Irish Film Institute -Hired Hand, The

Hired Hand, The

Director: Peter Fonda


Another reminder of American cinema’s early ’70s ‘golden age’ comes with this reissue of a film so striking you wonder how it’s been virtually forgotten for three decades. After the phenomenon of Easy Rider, Peter Fonda’s follow-up was also his directorial debut, a slow-burning Western scripted by Scottish writer Alan Sharp (Ulzana’s Raid, Night Moves), notable for its placement of a strong female character in the frontier landscape. Fonda also plays cowboy Harry Collings, who’s tired of life on the range with his faithful riding partner Arch (Warren Oates), and returns to the ranch where he’d left his wife years before. In the meantime, his spouse Hannah (Verna Bloom) has told their young daughter her father is dead, so she takes the two men on as hired help.
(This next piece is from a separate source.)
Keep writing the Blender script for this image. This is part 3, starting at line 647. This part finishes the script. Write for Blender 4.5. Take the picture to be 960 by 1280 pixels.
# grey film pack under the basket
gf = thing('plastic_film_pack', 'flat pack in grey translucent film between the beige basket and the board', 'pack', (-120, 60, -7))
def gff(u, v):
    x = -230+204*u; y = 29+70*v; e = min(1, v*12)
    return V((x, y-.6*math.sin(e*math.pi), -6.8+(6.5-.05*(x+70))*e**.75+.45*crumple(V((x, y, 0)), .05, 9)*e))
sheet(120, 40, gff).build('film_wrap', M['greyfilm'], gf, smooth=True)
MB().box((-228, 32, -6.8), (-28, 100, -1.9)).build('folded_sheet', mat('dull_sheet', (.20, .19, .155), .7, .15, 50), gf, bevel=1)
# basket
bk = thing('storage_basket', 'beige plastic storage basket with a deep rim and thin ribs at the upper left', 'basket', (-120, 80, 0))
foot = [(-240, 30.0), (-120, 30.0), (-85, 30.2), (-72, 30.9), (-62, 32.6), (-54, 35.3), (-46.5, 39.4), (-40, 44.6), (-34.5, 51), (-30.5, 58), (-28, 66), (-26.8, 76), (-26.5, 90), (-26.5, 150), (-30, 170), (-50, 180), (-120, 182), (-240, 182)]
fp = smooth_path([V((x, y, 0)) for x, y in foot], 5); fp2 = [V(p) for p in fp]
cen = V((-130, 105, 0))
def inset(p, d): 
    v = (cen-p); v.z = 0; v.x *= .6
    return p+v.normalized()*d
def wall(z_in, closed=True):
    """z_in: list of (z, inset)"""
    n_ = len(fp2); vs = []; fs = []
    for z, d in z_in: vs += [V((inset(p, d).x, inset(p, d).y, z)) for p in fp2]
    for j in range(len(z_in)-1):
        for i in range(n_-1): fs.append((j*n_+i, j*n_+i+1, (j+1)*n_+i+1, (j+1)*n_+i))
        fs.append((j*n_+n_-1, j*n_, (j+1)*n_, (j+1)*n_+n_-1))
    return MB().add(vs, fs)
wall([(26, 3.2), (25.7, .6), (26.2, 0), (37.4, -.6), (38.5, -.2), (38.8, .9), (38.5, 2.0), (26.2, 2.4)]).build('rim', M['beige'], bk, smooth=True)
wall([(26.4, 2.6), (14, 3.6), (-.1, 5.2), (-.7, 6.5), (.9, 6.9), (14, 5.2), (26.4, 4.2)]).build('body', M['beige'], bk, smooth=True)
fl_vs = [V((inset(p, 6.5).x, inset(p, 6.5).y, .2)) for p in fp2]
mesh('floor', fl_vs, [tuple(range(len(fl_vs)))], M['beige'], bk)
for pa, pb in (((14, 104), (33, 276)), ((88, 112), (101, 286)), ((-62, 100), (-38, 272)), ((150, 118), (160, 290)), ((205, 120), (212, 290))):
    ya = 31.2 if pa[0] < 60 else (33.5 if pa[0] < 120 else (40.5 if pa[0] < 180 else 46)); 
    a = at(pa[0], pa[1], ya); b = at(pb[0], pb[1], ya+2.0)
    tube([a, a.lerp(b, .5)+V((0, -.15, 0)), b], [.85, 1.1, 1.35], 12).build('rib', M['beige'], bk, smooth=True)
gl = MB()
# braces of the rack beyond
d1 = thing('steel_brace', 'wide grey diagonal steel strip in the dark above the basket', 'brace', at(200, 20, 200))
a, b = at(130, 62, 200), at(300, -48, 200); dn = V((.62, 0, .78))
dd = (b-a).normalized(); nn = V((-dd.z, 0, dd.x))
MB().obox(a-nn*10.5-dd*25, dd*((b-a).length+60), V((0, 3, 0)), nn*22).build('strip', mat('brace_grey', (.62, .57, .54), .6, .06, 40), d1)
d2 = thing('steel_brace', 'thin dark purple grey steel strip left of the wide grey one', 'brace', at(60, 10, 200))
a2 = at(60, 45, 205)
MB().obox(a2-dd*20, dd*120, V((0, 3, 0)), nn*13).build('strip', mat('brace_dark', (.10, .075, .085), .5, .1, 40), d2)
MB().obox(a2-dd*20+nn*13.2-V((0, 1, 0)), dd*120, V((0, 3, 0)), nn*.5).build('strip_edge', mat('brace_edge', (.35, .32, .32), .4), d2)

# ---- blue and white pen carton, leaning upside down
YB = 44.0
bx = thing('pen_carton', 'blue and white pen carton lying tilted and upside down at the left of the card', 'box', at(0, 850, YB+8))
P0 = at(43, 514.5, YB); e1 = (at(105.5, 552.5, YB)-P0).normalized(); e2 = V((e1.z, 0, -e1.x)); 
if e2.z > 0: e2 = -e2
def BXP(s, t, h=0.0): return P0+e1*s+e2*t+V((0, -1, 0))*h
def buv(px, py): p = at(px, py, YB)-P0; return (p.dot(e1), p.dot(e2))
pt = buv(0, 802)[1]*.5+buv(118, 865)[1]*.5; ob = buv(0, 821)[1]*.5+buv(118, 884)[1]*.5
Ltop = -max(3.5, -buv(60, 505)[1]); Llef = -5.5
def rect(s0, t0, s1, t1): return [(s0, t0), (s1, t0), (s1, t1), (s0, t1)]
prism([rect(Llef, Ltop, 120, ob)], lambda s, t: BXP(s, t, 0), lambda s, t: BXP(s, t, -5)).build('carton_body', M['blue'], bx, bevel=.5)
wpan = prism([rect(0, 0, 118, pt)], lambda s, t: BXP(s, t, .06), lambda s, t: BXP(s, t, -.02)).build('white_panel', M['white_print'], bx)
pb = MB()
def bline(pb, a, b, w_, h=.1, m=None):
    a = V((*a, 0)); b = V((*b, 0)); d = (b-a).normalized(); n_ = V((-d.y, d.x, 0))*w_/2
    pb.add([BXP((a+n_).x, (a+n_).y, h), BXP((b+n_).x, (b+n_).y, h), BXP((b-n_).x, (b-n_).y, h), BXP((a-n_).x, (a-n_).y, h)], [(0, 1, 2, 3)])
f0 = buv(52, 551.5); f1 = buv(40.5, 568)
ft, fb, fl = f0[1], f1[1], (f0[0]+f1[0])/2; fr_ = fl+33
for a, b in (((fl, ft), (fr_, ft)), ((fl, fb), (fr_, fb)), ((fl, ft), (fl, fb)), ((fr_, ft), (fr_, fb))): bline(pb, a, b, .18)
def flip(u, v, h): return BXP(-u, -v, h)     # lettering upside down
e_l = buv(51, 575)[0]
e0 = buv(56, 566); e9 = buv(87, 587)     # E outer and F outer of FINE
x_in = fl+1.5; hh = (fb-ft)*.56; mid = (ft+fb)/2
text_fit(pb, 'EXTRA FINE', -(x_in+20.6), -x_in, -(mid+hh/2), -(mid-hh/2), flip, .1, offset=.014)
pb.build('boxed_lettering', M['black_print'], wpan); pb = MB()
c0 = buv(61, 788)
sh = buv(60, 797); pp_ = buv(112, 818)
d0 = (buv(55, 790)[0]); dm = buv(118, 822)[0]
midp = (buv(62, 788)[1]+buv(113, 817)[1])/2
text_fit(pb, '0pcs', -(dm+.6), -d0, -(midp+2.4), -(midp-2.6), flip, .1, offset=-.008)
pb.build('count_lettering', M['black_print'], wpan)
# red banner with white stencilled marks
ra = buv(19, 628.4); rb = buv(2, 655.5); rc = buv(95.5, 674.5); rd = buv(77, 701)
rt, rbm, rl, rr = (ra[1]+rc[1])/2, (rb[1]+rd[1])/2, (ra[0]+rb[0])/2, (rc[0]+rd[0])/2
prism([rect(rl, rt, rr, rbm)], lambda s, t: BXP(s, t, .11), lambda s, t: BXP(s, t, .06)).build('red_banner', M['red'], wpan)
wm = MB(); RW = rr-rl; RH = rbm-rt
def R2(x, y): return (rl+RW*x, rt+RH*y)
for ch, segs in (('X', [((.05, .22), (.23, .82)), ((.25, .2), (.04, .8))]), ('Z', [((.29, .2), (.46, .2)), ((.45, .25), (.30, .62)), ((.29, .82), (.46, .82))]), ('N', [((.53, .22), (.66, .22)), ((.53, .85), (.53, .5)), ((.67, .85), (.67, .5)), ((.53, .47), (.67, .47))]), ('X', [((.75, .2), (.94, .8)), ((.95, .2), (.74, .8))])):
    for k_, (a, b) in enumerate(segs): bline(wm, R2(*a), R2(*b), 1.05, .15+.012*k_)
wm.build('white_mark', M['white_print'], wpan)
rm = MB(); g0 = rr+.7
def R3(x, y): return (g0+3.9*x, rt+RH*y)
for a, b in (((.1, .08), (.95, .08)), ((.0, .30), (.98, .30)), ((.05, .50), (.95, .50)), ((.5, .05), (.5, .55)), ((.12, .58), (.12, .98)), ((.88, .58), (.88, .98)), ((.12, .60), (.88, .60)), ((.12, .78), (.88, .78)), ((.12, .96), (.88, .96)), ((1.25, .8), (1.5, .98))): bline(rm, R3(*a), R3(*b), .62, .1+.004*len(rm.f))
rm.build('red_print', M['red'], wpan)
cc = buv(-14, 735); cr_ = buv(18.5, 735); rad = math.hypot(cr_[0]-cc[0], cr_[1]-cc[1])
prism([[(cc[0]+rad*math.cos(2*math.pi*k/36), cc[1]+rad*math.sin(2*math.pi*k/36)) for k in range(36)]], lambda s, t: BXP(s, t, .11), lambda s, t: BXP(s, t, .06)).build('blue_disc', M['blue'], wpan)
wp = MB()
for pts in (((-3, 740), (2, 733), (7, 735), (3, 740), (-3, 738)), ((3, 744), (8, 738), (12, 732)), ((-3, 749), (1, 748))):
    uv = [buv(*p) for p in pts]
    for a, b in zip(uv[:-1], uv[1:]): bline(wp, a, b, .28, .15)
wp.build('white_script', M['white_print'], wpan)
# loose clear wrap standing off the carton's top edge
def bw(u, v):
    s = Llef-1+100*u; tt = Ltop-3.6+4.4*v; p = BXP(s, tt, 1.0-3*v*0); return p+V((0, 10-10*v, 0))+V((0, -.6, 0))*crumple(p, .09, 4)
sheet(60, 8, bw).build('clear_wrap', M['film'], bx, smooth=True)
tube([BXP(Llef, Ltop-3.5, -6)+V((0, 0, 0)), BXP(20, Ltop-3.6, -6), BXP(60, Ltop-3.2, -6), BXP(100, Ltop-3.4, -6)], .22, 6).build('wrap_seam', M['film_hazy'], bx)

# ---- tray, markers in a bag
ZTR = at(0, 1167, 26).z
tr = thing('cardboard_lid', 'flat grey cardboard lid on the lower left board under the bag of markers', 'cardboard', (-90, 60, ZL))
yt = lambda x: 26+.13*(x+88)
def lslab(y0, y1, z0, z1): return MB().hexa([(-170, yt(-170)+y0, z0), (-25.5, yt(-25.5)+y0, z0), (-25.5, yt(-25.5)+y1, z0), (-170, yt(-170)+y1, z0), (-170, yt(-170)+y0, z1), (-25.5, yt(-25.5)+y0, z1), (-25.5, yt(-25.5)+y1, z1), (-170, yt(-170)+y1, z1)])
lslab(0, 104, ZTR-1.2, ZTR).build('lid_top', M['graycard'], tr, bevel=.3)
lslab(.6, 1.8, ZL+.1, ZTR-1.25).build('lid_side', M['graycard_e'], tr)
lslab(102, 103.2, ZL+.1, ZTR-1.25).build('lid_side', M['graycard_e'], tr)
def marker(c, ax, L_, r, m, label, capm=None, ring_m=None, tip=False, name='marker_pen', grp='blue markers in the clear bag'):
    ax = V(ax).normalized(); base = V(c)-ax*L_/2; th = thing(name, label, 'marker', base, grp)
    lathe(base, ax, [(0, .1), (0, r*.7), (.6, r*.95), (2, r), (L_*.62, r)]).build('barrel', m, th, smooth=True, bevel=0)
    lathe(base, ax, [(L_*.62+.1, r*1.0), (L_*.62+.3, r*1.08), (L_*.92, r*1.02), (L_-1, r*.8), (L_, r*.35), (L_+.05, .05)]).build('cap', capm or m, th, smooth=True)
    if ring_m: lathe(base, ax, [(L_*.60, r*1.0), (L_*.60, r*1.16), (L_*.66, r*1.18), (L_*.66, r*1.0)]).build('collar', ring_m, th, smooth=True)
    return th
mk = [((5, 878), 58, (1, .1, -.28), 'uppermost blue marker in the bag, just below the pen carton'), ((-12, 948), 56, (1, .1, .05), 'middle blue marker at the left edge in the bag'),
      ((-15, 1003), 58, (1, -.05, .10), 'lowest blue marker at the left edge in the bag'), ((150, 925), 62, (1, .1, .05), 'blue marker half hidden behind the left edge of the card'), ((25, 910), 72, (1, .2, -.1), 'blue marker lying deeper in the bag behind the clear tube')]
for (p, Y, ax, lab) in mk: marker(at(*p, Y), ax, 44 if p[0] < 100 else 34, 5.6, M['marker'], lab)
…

A strange menage-à-trois shifts into focus, as Harry finds himself increasingly torn between the possibility of renewing his domestic life, or the strong responsibility he feels towards Arch, who’s sensed there’s no real place for him on the couple’s homestead.
Fonda’s direction allows the characters’ dilemmas to unfold at a gentle pace, underscoring their significance with a variety of freeze-frames, slow dissolves and overlapping images to the accompaniment of Bruce Langhorne’s lovely acoustic guitar score. Stylistically, it looks very much of its time, but it leaves plenty of room to ponder how Harry’s divided loyalties reflect on the unspoken emotion of relationships between men, and offers tribute to the fortitude of those women who faced the West’s hardships on their own. Bloom’s performance is one of burning resolve, Oates is a marvel of keenly expressive minimalism, and Fonda’s restless lead embodies his statement ‘Maybe there’s no such place as home, just somewhere you start out from.’ An essential rediscovery.
U.S.A., 1971. Restored version, 2001. Colour. 90 mins.